**TASK GOAL**
In the material below, find each line holding the string "scene" and copy it.

☆ ☆ ☆ ☆

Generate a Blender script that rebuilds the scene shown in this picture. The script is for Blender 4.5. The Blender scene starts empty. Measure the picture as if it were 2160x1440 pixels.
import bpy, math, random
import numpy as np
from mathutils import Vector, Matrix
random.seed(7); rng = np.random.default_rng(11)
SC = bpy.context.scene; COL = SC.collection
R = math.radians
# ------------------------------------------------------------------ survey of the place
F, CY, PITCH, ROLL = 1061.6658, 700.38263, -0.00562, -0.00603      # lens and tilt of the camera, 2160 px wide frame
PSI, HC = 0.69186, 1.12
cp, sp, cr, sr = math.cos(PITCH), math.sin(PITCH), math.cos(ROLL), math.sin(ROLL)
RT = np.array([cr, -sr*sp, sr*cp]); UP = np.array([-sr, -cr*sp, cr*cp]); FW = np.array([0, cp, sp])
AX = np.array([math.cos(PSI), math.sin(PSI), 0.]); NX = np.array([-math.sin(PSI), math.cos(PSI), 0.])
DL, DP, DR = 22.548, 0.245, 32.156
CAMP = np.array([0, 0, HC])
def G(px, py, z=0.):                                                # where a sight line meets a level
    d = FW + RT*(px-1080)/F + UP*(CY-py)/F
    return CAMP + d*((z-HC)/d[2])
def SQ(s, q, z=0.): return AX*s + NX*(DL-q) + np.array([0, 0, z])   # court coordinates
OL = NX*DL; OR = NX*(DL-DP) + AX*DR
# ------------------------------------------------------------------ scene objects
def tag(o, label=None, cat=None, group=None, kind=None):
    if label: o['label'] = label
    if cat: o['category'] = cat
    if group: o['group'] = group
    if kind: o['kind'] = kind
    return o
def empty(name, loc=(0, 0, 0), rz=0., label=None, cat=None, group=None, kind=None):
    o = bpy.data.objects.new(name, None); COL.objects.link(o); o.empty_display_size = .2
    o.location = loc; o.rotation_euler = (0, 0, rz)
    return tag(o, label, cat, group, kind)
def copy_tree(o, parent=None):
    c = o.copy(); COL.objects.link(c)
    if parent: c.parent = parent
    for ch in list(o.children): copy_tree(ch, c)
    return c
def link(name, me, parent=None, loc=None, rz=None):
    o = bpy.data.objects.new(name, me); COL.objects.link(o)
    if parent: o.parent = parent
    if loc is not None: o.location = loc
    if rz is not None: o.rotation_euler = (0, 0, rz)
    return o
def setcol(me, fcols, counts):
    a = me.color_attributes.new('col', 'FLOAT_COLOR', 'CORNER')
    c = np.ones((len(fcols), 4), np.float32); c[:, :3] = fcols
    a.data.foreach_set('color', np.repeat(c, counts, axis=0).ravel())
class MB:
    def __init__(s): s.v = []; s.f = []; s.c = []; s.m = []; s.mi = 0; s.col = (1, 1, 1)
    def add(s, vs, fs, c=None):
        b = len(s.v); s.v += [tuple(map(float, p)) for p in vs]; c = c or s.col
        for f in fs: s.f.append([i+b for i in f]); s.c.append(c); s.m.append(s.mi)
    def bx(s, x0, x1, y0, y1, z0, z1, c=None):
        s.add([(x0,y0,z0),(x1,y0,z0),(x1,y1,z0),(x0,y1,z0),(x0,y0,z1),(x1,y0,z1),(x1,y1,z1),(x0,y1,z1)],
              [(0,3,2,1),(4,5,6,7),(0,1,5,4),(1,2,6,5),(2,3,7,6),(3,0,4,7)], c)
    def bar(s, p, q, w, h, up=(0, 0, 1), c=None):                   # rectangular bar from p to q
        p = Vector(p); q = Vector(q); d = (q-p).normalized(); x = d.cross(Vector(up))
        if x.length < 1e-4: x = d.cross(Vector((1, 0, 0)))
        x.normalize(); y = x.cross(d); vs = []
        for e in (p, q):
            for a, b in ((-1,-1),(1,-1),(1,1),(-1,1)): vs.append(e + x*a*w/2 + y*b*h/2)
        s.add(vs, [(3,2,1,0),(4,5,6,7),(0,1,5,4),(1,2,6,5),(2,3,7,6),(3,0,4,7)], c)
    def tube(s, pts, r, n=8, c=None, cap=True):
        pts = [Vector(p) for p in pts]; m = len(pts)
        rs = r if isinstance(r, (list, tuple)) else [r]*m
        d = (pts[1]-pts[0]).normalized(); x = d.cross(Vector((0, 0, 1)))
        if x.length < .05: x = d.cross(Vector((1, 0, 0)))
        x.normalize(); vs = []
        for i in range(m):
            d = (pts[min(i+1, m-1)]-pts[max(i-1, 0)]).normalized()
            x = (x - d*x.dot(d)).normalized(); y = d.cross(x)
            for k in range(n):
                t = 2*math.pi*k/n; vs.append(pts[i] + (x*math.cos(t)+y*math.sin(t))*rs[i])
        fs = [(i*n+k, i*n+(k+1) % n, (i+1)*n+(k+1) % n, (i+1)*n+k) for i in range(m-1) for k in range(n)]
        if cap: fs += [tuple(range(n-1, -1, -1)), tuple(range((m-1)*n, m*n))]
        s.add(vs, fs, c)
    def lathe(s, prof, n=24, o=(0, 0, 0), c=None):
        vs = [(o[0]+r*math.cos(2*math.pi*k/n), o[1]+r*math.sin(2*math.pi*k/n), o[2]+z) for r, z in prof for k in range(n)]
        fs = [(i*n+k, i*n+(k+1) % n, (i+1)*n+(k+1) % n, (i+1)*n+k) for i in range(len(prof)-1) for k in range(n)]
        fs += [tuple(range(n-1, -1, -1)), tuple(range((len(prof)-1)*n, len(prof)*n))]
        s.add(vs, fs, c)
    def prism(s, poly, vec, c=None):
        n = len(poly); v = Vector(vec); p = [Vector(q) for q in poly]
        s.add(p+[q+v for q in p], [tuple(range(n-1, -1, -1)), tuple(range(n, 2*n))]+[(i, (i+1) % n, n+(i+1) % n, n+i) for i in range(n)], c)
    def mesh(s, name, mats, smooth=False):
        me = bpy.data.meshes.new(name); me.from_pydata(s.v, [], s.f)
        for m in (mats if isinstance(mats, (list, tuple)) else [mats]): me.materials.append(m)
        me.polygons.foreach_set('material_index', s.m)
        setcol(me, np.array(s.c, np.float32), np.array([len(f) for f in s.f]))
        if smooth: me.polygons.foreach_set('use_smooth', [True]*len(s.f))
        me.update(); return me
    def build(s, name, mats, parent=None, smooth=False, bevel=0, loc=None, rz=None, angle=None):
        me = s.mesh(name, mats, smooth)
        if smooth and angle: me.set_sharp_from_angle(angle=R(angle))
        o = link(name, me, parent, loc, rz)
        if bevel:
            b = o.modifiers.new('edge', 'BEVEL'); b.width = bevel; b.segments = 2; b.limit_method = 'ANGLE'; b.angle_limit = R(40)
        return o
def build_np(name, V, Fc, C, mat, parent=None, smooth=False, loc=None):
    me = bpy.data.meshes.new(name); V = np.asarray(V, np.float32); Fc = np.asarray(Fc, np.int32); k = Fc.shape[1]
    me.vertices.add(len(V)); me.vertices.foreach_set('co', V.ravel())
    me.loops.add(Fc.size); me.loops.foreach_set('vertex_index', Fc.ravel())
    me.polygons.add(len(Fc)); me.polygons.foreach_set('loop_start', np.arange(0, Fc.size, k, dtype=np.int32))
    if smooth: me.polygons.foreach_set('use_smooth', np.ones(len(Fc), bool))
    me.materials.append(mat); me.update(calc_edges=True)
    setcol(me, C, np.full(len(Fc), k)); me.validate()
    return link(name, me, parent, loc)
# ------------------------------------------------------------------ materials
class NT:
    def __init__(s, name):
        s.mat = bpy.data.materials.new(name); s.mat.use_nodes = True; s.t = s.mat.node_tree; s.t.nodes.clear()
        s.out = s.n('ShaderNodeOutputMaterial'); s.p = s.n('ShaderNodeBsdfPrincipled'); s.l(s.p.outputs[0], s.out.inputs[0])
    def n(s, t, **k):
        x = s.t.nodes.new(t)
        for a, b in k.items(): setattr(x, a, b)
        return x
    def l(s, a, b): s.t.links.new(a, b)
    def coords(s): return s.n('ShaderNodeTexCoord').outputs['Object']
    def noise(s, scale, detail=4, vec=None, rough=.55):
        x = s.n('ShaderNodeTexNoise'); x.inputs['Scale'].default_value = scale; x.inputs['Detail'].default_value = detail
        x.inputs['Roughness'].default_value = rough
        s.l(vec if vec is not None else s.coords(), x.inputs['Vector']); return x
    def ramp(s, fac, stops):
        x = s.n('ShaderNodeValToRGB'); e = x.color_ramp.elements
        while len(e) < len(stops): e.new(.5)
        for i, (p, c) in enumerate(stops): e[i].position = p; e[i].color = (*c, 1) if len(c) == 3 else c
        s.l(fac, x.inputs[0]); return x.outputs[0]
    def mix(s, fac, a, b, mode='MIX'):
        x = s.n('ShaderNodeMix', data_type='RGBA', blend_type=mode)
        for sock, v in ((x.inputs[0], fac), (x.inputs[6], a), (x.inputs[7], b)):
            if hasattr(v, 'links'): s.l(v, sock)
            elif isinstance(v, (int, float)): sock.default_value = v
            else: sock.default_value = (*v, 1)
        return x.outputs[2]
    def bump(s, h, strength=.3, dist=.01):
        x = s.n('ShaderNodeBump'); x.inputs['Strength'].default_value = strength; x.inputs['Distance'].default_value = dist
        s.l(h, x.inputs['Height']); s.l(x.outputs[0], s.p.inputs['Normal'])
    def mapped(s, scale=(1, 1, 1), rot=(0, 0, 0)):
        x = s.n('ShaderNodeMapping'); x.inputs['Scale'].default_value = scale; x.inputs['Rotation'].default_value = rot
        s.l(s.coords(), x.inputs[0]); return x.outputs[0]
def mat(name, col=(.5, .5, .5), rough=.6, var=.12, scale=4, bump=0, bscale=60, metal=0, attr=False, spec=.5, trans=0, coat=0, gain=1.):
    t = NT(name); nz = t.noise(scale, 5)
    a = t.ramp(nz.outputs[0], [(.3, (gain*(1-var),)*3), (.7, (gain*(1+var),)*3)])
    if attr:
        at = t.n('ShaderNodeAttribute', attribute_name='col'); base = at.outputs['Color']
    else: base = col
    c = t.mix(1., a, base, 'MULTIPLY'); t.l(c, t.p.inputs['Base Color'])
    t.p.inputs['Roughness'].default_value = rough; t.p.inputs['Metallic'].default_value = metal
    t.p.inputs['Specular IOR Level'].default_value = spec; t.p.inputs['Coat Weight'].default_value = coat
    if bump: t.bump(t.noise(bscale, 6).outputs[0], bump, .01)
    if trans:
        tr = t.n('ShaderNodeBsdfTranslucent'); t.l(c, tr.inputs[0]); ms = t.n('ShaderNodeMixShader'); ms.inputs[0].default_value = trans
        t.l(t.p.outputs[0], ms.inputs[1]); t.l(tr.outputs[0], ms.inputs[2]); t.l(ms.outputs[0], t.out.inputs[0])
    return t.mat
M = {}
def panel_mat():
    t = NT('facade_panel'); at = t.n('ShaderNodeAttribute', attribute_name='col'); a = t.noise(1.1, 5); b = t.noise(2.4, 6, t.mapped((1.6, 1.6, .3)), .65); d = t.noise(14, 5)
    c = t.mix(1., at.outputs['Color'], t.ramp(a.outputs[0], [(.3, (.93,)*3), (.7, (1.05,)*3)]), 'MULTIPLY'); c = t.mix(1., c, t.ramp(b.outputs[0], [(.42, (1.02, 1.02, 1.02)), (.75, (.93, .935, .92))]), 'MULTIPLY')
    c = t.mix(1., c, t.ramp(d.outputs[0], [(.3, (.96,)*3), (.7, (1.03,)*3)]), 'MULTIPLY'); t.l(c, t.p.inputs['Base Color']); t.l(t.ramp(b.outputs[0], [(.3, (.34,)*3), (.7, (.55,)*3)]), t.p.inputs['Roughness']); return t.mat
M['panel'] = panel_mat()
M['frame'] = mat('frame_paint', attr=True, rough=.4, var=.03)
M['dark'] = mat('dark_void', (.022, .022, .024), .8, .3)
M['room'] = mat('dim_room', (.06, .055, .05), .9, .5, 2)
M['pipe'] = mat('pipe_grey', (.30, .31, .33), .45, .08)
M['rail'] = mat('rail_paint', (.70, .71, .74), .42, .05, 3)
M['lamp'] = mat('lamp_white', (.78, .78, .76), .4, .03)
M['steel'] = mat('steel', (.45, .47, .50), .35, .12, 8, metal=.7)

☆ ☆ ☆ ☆

**ANSWER TO THIS PROBLEM**
Generate a Blender script that rebuilds the scene shown in this picture. The script is for Blender 4.5. The Blender scene starts empty. Measure the picture as if it were 2160x1440 pixels.
SC = bpy.context.scene; COL = SC.collection
# ------------------------------------------------------------------ scene objects